5 Responses to “Alternative Compensation System Meeting”

  1. Kevin Marks
    December 5th, 2003 | 4:20 am

    Hi Derek, do you have a Mac? Any chance of an iChat Av feed? (I was invited but couldn’t make it) OR come into IRC and chat about it while it happens

  2. PhilTR
    December 5th, 2003 | 4:59 pm

    I’ve made a yeoman’s effort to follow the arguments for and against and I’m still not exactly certain as to why the big record companies should not be permitted to pass into that good night just as the buggy whip manufacturers were at the end of the 19th century. Just because they’re big and consume billions of dollars in their efforts to perpetuate themselves, doesn’t seem to me to be a legitimate reason to force them, using draconian laws, on a public that no longer needs them.

    The only reason the big five record companies came into existence was because of an industry induced perception of difficulty getting music from the author to the listener in a semi-permanent form, i.e., records and later tapes. They strategically positioned themselves and successfully indoctrinated the consumer as to their indispensability in the effective acquisition and distribution of quality music.

    If ever it really was, this is no longer the case. The internet makes it easy for authors to reach an ever expanding audience of consumers. Low cost hardware and software make it easy for an author to produce her own high quality material. P2P systems are very efficient in broadcasting (advertising) awareness and availability of new material and can even mediate the purchase of yet unreleased material. To be quite frank about it, there no longer is a need for record publishers and producers. Particularly in light of how little of the revenue stream ever reaches the authors.

    So, I would think, the critical question becomes, why prop them up artificially, at enormous cost to society? I just don’t think it makes sense any longer to do so. Our coin could be better spent. Cut them loose.

  3. JennyB
    December 5th, 2003 | 5:14 pm

    Buggy whip manufacturers went out of business because consumers stopped buying buggies and started buying cars. Nothing illegal about that.

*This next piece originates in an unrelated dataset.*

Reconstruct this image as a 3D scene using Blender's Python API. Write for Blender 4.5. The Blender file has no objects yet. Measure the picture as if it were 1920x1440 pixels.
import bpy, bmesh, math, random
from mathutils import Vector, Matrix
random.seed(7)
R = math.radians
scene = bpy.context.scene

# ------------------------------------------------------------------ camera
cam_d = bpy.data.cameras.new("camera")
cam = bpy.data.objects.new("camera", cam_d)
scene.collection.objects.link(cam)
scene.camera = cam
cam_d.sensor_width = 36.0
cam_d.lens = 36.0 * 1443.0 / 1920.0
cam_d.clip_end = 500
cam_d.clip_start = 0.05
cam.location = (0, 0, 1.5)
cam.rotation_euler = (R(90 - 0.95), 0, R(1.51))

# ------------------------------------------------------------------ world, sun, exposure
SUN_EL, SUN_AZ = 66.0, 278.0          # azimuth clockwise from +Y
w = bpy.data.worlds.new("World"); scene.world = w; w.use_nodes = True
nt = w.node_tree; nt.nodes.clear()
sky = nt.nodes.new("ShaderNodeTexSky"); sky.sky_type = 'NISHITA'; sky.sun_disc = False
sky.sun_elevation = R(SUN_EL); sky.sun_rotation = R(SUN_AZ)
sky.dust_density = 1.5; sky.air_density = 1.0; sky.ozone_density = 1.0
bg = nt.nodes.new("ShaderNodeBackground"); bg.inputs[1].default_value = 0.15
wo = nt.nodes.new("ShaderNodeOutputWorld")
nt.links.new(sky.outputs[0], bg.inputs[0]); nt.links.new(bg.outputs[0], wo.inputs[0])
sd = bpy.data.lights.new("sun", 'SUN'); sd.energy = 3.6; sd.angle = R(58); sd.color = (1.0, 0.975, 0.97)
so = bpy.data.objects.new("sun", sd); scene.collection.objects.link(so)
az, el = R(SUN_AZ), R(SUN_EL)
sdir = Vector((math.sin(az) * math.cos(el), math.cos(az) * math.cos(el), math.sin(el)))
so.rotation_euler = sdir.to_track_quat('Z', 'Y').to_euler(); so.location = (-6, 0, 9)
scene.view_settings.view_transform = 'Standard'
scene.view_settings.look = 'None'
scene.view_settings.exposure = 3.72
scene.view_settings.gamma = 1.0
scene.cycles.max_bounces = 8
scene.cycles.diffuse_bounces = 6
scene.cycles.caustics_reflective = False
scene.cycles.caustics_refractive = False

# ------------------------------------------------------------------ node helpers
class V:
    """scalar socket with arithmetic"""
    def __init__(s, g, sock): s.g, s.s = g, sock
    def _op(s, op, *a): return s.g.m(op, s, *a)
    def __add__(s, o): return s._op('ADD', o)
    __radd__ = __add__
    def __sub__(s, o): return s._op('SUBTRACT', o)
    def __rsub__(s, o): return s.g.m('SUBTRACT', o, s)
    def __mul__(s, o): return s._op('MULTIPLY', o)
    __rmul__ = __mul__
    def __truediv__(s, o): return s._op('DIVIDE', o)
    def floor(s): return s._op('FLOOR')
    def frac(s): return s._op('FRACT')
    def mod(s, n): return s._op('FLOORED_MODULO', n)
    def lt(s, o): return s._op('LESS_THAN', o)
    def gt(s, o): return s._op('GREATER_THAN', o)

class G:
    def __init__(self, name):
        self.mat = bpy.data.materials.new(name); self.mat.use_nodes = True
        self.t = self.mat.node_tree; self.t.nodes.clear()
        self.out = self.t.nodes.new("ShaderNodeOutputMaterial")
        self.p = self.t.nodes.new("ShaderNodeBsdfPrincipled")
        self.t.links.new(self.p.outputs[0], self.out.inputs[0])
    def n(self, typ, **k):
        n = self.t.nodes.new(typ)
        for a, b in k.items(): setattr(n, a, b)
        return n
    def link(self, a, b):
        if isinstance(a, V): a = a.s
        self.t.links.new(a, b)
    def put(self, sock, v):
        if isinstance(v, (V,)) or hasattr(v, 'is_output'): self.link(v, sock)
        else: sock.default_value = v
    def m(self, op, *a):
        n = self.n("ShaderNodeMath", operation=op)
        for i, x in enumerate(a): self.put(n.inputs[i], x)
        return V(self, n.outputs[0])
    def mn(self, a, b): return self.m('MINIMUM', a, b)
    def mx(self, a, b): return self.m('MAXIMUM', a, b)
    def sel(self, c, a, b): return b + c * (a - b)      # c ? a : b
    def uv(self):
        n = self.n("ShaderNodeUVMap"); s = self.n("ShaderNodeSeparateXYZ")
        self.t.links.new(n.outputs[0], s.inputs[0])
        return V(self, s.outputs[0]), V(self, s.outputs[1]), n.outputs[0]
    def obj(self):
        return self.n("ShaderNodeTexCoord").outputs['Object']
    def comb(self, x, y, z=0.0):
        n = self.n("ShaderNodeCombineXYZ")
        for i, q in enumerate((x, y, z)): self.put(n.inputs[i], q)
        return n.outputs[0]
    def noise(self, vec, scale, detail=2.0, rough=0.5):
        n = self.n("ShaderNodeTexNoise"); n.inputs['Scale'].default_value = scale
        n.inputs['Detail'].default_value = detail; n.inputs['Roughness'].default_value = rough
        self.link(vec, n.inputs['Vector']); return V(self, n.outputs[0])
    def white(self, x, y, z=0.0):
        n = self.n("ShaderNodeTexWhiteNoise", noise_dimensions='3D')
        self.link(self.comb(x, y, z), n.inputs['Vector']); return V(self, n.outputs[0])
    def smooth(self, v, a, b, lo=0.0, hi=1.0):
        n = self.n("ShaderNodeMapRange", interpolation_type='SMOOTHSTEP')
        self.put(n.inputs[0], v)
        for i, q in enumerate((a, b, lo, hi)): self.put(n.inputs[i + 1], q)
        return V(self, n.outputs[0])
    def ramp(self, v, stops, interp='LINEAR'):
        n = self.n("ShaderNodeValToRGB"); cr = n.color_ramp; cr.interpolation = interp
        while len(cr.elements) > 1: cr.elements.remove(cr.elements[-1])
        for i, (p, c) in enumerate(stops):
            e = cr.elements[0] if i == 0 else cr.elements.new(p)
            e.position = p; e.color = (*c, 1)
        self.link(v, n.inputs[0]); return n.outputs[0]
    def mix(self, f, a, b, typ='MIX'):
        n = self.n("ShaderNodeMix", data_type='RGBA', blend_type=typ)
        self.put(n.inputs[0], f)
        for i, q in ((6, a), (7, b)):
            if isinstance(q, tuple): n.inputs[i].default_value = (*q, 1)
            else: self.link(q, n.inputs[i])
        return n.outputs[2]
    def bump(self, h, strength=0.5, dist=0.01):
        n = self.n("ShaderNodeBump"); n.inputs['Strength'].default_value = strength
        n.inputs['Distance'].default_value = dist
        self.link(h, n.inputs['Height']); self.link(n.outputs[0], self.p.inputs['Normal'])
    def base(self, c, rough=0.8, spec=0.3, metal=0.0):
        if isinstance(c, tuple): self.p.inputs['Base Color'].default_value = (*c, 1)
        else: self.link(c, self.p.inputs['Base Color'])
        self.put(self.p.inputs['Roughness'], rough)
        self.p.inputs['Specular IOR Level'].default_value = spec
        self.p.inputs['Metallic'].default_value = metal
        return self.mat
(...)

    Record companies are being severely harmed because millions of people are infringing their copyrights. That is unquestionably illegal, and the companies are well within their rights to sue to stop it.

    If you’d rather spend your “coin” on something other than music, more power to you. But if you choose to infringe their copyrights, you will deservedly incur their full wrath.

  4. Adam
    December 5th, 2003 | 6:13 pm

    Law is always a step behind technology – law is still playing catchup. The rights the record companies are well within did not exhist in their present form even 50 years ago. The rights that exist today are the byproduct of a strong industry lobby propped by funds acquired through sometimes nefarious means.

    “The law is the law” is a poor argument. The law will change, but to create that change there must be a critical mass of dissent. If prohibition was 100% effective it would still be the law today. The 21st amendment enumerated the rights of the consumer. I doubt transmogrification of current copyright law will (or should) be so dramatic, however, now that the genie is out of the bottle change is needed, and I beleive that Derek’s sentiment just might be that the RIAA’s efforts lack both foresight and equanimity.

  5. PhilTR
    December 6th, 2003 | 10:59 am

    Shouldn’t consumers be encouraged to “purchase” digitally storable data (on computers and mp3 players) and allowed to stop buying data stored by analog means (vynil and plastic)? You make my point eloquently. Buggys were indeed a means of transportation replaced by automobiles. Analog files are a means of storing data that can be replaced by digital files. The current producers of music and movies are inappropriate for todays evolving market and actually are preventing society from moving on to new and better approaches of moving music and movies from authors to consumers. In short these entities are no longer useful, possibly not even desirable.

    I don’t feel the least bit sorry for the record companies. They created the mess they now find themselves in and the sooner society can move on, the better. The record companies belong to a bygone era and should be allowed to assume their rightful place in history.

    Further, some assumptions are being made here. First, is that each downloaded file represents a lost sale. There is absolutely no empirical evidence that proves this to be true. Second, downloading in not necessarily illegal as the “owner” still has the original with which she can do what ever she likes.

    I would imagine the records company have far greater resources to manufacture and distribute music than any one downloader or even one million downloaders, thus an enormous nearly unsurmountable economic advantage. I certainly would never be so bold as to tell the record companies how to run their businesses but, I sure do resent and will mightily resist their efforts at forcing me to continue buying buggies when perfectly legal cars are available. You might want to start buying cars too.

    Finally, it’s not my ‘coin’ but, rather society’s coin that is at risk.